Another solar connection project is proposed by AVANGRID Inc., an affiliate of the Iberdrola Group and the recently formed parent company of RG&E and NYSE&G, whose customers extend across upstate New York. It, too, involves a planned trade-off of costs and revenues. The companies said that up to half of the third-party solar projects proposed in their areas are not completed because of the costs developers face to connect to the utility’s networks.

Under this project, the utilities would take a smaller connection payment in return for the solar developers’ agreement to let the utilities scale back or shut down power deliveries from the solar units when utility power lines are getting overloaded. If they can craft the right revenue-sharing formula, the utilities could avoid costly system upgrades.

"REV is a big umbrella of things that are integrated," Kauffman said. "It starts with the observation that business as usual really isn’t working in New York.
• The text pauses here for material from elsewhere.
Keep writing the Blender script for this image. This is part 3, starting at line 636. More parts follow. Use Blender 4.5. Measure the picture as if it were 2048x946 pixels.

We have a system that is getting more and more expensive. There are millions of New Yorkers having trouble paying their electricity bills."

The average capacity utilization of New York’s utilities is around 50 percent, Kauffman said, a data point he cites to show the opportunity to increase the efficiency of the state’s power network for customers’ benefit.

"I understand regulated businesses are understandably nervous whenever there are changes in policy," Kauffman said. "There is concern among the utility industry that we will somehow drive the industry off a cliff. That certainly, absolutely is not our intent."

Kauffman says a better financial and operational balance can be found, bringing consumers in as energy suppliers without jeopardizing the financial footing of the utilities, whose networks are required to deliver and stabilize electricity flows.

The proof is still to come, at the point when New York’s REV plan starts to spin out more answers than questions.